Analyses of Responsivity and Quantum Efficiency of p-Si/i-β-FeSi2/n-Si Photodiodes

In this study the responsivity and quantum efficiency of p-Si/i-beta-FeSi2/n-Si double-heterostructure photodiodes and p-Si/i-Si/n-Si photodiodes are investigated by self-developed analytical methods. The dark current densities of both beta-FeSi2 and Si p-i-n photodiodes under the reverse bias condition are calculated by solving the diffusion current densities of minority carriers. The photocurrent densities of both p-i-n photodiodes under illumination with reverse bias are mainly calculated by solving the drift current densities in the depletion regions.
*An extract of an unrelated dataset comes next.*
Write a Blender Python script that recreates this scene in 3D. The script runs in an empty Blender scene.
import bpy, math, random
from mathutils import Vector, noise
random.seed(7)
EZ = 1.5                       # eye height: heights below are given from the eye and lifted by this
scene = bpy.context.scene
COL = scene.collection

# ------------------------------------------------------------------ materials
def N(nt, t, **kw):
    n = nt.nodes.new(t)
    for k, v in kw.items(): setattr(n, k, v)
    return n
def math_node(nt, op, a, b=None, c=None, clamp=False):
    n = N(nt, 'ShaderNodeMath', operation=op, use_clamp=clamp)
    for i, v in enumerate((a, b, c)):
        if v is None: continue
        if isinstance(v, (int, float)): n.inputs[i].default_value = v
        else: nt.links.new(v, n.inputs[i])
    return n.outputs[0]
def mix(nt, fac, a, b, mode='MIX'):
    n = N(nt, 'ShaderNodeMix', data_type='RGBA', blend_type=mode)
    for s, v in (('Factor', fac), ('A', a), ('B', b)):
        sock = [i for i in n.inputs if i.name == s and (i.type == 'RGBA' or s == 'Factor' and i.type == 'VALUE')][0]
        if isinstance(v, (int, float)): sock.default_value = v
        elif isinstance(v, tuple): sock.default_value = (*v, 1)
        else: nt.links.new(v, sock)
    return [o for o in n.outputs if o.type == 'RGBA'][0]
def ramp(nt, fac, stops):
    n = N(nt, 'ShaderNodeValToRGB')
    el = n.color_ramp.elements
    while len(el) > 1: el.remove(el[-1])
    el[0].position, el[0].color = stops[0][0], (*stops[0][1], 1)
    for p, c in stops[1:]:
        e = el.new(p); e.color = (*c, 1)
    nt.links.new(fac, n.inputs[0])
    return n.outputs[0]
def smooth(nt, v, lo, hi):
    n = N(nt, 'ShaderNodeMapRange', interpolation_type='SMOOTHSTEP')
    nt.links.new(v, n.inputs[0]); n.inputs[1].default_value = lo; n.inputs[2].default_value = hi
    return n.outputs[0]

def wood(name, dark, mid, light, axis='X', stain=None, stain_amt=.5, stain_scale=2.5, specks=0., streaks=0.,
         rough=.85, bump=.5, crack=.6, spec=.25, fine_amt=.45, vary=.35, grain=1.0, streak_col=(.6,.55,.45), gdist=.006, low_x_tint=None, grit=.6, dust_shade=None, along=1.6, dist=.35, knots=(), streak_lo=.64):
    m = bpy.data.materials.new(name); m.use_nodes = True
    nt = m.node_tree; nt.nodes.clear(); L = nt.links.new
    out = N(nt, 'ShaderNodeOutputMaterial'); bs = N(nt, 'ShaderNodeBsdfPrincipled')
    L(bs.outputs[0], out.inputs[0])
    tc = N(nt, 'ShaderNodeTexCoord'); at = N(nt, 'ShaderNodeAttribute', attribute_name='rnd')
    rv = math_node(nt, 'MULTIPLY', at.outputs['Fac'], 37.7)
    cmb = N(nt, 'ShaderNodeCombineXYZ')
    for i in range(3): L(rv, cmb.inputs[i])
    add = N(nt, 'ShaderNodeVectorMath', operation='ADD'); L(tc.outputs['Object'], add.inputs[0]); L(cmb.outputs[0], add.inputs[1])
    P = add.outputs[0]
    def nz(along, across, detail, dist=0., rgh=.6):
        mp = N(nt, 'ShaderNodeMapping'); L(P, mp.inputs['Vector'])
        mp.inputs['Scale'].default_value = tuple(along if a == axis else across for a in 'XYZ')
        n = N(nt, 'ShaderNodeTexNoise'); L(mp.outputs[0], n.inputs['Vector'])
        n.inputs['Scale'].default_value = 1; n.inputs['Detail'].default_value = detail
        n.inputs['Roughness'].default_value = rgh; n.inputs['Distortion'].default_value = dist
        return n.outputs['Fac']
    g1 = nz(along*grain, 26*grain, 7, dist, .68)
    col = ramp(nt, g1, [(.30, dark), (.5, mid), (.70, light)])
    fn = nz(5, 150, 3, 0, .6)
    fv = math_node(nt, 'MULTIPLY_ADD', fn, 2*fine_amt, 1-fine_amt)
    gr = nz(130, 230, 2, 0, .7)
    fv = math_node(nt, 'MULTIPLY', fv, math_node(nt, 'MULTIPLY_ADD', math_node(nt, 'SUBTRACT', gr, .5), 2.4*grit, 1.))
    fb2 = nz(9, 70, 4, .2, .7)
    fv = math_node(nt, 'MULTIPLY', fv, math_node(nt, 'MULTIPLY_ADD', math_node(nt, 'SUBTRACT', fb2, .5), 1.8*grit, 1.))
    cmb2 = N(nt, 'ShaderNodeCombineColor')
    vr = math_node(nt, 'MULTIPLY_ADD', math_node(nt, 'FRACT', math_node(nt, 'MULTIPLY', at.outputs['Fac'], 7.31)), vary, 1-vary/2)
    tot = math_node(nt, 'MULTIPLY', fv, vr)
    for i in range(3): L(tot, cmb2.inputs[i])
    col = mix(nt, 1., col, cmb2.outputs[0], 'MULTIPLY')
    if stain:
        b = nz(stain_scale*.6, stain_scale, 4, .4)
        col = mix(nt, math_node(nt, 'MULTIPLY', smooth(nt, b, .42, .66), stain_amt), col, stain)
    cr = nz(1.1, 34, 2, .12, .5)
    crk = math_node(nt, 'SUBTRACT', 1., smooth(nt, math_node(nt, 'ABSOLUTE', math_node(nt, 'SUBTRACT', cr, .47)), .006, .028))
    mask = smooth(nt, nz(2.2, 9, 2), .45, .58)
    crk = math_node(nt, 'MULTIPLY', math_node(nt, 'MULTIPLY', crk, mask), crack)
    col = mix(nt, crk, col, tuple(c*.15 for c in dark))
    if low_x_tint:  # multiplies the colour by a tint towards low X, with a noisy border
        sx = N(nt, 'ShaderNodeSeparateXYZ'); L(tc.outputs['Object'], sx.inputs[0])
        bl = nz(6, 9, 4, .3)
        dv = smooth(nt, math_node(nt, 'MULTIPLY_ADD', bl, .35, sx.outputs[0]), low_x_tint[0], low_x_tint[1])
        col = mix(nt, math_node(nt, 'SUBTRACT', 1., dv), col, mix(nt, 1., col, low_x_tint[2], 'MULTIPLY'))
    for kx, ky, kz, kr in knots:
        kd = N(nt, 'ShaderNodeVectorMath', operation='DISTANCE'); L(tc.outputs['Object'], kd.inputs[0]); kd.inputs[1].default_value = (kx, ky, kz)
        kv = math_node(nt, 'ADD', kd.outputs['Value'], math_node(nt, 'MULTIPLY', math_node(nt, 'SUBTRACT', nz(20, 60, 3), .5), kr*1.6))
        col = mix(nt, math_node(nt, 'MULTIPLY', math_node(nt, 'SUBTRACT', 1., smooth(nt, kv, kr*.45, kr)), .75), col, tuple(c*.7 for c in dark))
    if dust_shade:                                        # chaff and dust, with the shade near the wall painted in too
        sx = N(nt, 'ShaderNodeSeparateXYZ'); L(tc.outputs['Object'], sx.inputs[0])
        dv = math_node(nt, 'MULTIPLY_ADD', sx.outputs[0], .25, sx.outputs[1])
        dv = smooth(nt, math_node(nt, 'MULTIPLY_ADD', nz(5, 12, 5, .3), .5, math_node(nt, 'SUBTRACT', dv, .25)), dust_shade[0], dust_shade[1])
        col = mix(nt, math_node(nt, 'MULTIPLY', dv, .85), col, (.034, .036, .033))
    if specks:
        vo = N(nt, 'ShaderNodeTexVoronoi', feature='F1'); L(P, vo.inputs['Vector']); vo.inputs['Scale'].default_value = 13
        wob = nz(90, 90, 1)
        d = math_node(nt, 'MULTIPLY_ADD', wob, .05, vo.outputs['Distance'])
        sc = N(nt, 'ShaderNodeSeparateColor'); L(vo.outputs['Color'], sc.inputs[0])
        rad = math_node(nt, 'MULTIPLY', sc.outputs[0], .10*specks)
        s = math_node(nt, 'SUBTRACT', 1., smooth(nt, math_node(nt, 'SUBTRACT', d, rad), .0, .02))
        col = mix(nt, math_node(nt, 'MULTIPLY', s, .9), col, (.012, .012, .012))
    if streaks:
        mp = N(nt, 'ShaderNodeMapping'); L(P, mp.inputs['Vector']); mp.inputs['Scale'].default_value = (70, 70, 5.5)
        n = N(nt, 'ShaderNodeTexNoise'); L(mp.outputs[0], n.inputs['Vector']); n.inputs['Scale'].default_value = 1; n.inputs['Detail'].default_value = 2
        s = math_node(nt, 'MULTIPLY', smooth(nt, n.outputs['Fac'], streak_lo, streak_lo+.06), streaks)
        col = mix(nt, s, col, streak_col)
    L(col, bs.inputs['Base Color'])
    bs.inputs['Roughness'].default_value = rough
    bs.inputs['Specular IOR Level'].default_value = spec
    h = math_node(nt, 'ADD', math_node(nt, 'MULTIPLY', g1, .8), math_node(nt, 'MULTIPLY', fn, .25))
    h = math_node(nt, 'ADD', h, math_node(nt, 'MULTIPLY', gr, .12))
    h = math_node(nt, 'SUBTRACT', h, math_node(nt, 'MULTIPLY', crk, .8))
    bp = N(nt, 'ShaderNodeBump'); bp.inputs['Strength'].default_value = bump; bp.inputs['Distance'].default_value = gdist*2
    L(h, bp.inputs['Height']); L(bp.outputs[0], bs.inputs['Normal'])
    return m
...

When the beta-FeSi2 p-i-n photodiode incident wavelength, lambda, is less than 0.6 mu m, the magnitudes of responsivity and quantum efficiency are almost zero for different intrinsic thicknesses. The maximum responsivity, R = 0.65 A/W, and quantum efficiency, eta = 65%, are both at lambda = 1.2 mu m and the intrinsic beta-FeSi2 layer thickness is 100 mu m. The calculated responsivity of the Si p-i-n photodiode is consistent with the reported studies. Therefore, the analysis methods and results are valid in this work. These results indicate the high applicability of beta-FeSi2 to near-infrared photodiodes integrated with Si. Therefore, the p-Si/i-beta-FeSi2/n-Si photodiode is a new high-efficiency light sensor device applicable to optical fiber communications.